Paquin doesn't lead a Drew Barrymore wild-child Hollywood party life. She doesn't have a fake I.D., so clubs and bars are out of bounds. She hasn't obtained her driving license yet because she "hasn't had the time to do the whole driver's-ed thing." Her favorite way to spend her hours at school is holed up in the darkroom developing pictures. "I have this little old camera that you have to do everything yourself," she says. "I like to take pictures--it's very soothing and relaxing."

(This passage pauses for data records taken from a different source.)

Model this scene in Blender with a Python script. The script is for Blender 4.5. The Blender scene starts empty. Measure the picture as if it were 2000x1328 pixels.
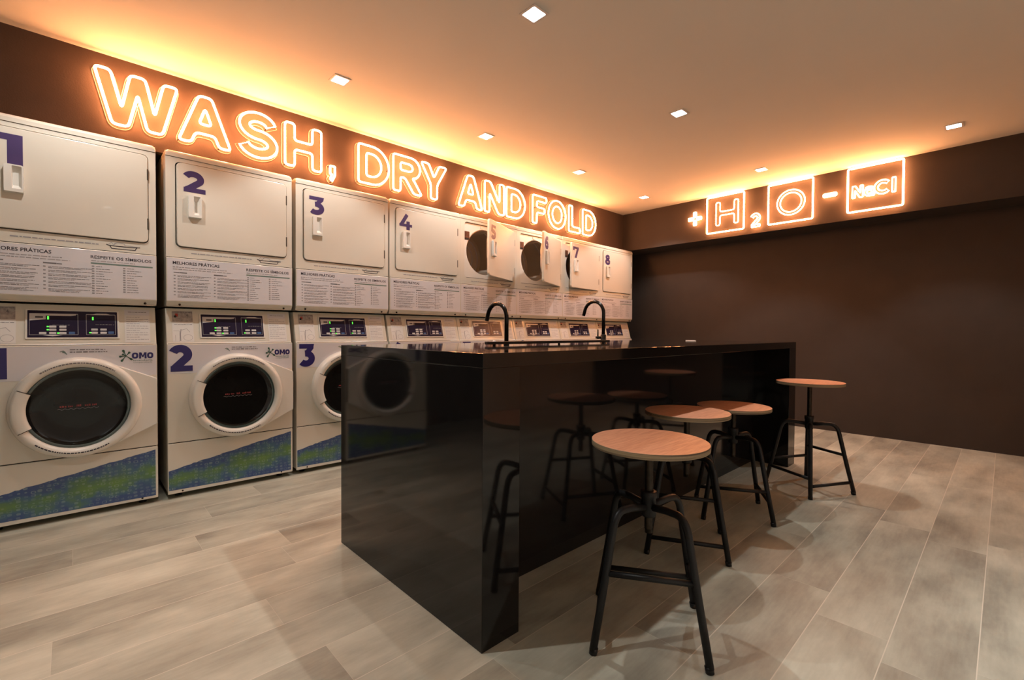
import bpy, bmesh, math, random
from mathutils import Vector, Matrix
random.seed(7)
PI = math.pi
C = bpy.context.scene.collection
SC = bpy.context.scene

# ------------------------------------------------------------------ camera
CAMP = Vector((-0.24537, -3.29617, 0.98400))
R2 = Vector((0.72731542, -0.68627897, 0.00578366))
U2 = Vector((0.00855834, 0.01749605, 0.9998103))
F2 = Vector((0.68624998, 0.72712795, -0.01859856))
cam = bpy.data.cameras.new('camera'); camo = bpy.data.objects.new('camera', cam); C.objects.link(camo)
cam.sensor_width = 36; cam.lens = 36 * 910.536 / 2000; cam.clip_start = 0.02
M = Matrix((R2, U2, -F2)).transposed().to_4x4(); M.translation = CAMP
camo.matrix_world = M
SC.camera = camo
# ------------------------------------------------------------------ world / exposure
w = bpy.data.worlds.new('world'); SC.world = w; w.use_nodes = True
w.node_tree.nodes['Background'].inputs[0].default_value = (0.05, 0.045, 0.04, 1)
w.node_tree.nodes['Background'].inputs[1].default_value = 0.2
SC.view_settings.view_transform = 'Standard'; SC.view_settings.look = 'None'
SC.view_settings.gamma = 1; SC.view_settings.use_curve_mapping = False
SC.view_settings.exposure = 0.0
SPOT_W = 60.0          # recessed spotlights
SPOT_COL = (1.0, 0.98, 0.94)
NEON_S = 62.0          # neon tubes
NEON_COL = (1.0, 0.37, 0.135)
ZC = 2.496             # ceiling height
DOWNLIGHTS = [(-0.21, -0.5), (0.945, -0.508), (2.102, -0.5), (3.261, -0.493), (4.431, -0.485),
              (-0.08, -1.73), (1.368, -1.726), (2.814, -1.72), (4.412, -1.713), (4.434, -3.009),
              (-1.4, -4.4), (0.1, -4.4), (1.6, -4.4)]  # this row: unseen fill spots, added to brighten the shaded floor by the stools

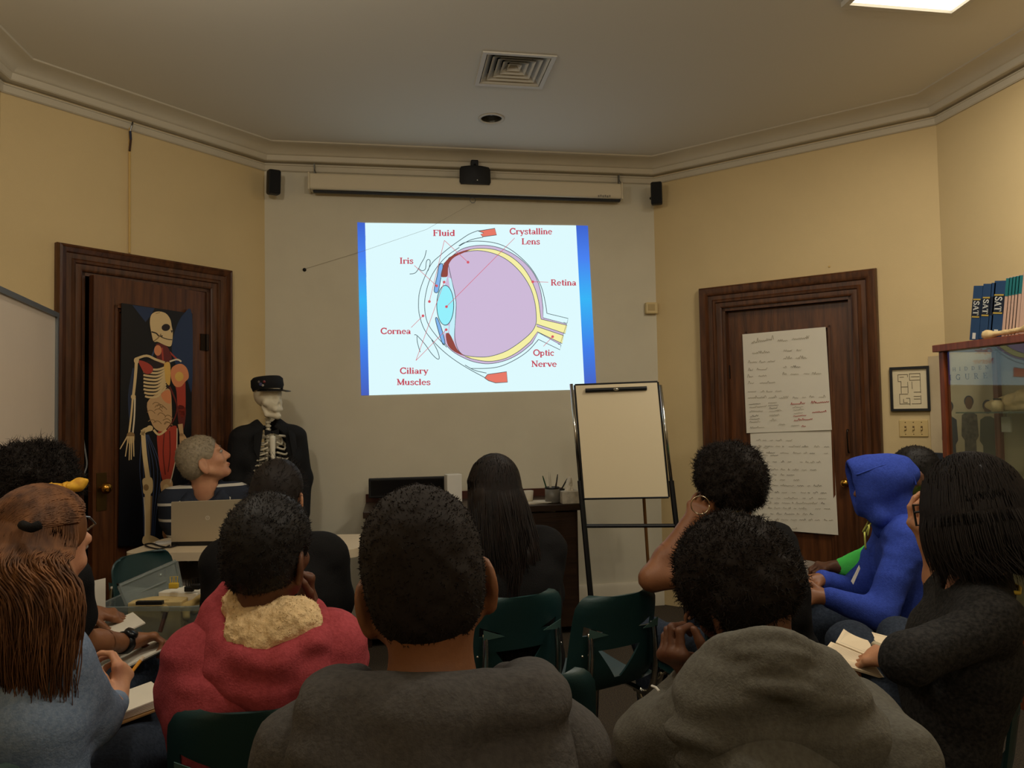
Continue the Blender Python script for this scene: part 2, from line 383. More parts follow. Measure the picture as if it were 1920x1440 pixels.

Paquin just wrapped the independent feature All The Rage with an ensemble cast that includes Joan Allen, Jeff Daniels, Gary Sinise, Josh Brolin, and Robert Forster. She plays Giovanni Ribisi's cocky younger sister. "She's horrible," Paquin says of her character. "She completety believes that she's the queen of the world. She thinks she has complete power. Her brother will go out and kill for her at the drop of a hat. She's completely out of touch with reality." Paquin describes it as being about "guns gone bad," and packing a message that's bound to tweak the N.R.A. There are too many guns," Paquin declares. " Too many people have them that shouldn't--and people are ending up getting killed because of it."

Paquin can currently be seen as Diane Lane's daughter in A Walk on the Moon, a film about the turbulent late 1960s that was actually shot more than two years ago. "That girl I play is only 14," Paquin says. "She's wanting to be Little Miss Hippie-Chick rebellious, but she's too young. Her parents won't let her do anything, but she does go to Woodstock, and that was fun."

After graduating next year, Paquin plan to attend college on the East Coast like her older brother, who attends Harvard. Will she take time off to shoot movies? "If it's a story I want to tell, or a character I want to be for a while, I will," she answers. "I like to see what it's like being different people."